Sunday 29 January 2012

Red bus suggests copyright law is not black and white: an Italian perspective

A red bus in Italy - including a
reference to another
English copyright case
The English case - Temple Island Collections Ltd v New English Teas Ltd -  is arising a great discussion not only in England but even in other European legal circles.

As Rosie correctly underlined in her last post on January 24, this English decision could be objectionable since the Judge focused more on the defendant's attempt to sell more tea - thanks to the association to a famous image - rather than on considering whether a substantial part of the original photograph was copied or not.
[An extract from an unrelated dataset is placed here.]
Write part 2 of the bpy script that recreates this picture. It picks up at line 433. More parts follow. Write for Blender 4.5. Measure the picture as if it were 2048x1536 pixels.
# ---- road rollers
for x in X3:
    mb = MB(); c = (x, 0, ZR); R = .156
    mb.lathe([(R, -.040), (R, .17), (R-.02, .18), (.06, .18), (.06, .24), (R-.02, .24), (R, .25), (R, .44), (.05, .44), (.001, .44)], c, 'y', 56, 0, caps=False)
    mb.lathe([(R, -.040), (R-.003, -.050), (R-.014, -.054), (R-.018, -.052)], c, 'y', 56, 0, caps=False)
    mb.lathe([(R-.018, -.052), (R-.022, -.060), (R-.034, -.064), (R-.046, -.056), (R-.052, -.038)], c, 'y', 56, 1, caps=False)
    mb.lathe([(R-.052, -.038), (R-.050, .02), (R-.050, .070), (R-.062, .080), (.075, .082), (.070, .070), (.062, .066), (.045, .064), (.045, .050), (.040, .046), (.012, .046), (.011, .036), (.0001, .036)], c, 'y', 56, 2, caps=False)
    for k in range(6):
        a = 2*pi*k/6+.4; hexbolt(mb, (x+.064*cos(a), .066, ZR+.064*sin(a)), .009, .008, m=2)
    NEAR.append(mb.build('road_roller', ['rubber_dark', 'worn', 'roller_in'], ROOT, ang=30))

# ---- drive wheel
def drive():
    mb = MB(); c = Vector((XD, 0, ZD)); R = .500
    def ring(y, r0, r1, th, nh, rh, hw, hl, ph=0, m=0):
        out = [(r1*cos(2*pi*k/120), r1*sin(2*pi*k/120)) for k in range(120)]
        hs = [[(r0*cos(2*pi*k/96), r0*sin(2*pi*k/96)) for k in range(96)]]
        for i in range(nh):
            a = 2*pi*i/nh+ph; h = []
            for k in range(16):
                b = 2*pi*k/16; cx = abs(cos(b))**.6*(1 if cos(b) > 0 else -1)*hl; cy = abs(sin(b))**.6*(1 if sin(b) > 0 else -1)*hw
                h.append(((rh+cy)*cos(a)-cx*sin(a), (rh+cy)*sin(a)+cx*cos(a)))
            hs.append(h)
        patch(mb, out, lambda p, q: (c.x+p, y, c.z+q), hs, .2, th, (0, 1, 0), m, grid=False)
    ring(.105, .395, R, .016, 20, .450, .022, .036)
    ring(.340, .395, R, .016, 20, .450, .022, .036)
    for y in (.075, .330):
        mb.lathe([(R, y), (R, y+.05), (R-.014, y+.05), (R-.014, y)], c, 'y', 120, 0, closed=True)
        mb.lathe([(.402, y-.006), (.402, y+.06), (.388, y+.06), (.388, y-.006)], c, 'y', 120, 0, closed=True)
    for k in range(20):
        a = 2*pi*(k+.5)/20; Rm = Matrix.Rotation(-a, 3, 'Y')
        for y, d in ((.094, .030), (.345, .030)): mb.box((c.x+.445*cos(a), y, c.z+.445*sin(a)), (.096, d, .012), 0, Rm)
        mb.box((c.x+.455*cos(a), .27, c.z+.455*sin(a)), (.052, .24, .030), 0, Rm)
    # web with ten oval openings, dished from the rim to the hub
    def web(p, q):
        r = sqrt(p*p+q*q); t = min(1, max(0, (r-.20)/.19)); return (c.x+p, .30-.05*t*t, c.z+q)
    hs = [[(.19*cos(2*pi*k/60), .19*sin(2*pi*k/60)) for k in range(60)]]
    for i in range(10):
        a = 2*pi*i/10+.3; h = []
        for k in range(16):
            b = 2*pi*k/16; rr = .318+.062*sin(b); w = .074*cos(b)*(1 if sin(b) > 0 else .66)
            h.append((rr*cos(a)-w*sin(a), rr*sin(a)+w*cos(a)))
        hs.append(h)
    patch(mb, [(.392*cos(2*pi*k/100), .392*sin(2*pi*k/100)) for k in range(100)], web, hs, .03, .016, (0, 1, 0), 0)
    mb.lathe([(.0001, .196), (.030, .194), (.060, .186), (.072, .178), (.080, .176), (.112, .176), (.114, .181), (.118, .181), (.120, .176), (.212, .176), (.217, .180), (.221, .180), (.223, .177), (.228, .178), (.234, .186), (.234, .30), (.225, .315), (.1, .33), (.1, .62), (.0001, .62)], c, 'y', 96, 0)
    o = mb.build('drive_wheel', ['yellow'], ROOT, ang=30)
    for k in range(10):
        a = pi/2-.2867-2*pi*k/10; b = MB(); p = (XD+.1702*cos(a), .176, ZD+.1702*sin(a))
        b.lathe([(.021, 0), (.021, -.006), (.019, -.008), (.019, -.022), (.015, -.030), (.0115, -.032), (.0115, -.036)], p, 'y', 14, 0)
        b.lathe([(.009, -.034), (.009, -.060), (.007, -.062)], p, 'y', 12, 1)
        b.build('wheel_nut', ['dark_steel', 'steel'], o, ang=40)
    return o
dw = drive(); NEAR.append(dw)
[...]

Therefore, the Judge seemed to be more interested in protecting idea rather than the expression of it, going beyond the scope of copyright.
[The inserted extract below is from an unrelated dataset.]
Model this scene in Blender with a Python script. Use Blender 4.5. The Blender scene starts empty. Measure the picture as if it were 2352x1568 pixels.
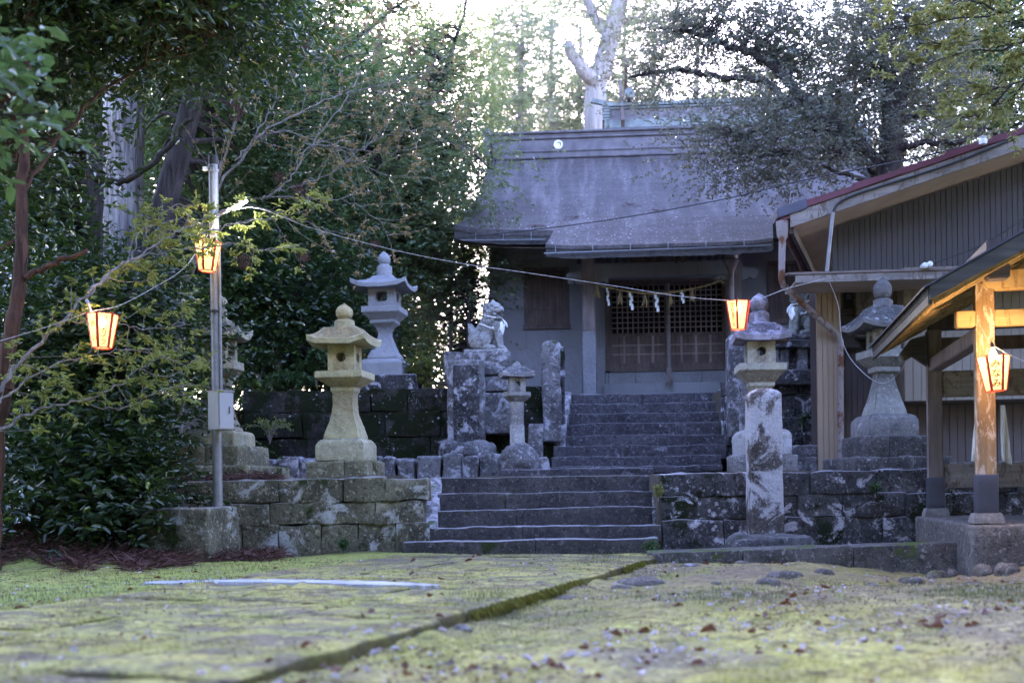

In Italy, as in other civil law countries, the decision would have probably been the same: the red bus photograph would be considered a copyright protectable work according to art. 2, n° 7 of Italian Copyright law (law n° 633, on April 22, 1941), so that the defendants  would have committed a copyright infringement taking a substantial part of the claimant's photo.
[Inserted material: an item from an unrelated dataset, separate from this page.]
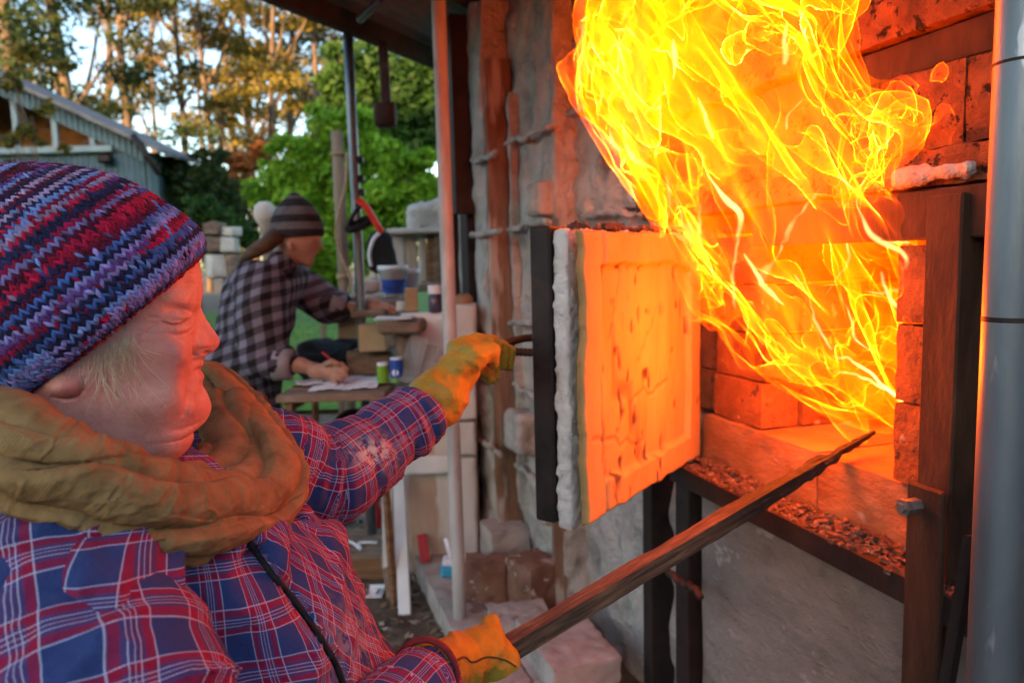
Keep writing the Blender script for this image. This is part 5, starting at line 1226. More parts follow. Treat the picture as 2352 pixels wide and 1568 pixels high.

The level of creativity requested to a photograph in order to be considered copyrightable is quite low in Italy. It is sufficient, according to caselaw, that the author's personality emerges through, by way of example: the selection of lights and their sources, the visual angle, the choice of warm and cold colours, at the end, i.e. when the photograph is not a mere copy of reality lacking of any creative trait.

Nevertheless, in Italy the claimant would have pleaded not just copyright protection but even unfair competition, which can be considered, unlike the English tort of passing off, a general remedy against damaging dishonest practices committed by competitors. 

Indeed, the defendant's behaviour could theoretically embody two of the three hypothesis of unfair competition provided by article 2598 of the Italian Civil Code. The first hypothesis occurs when the competitor uses names, distinctive signs or makes any act that can create confusion with the competitor's products or activity, whereas the second one punishes the disparagement of a competitor's reputation or appropriation of a competitor's goodwill.

The defendant's behaviour could be considered confusing, besided being deemed as misappropriation of the claimant's goodwill according to the Italian provision on unfair competition.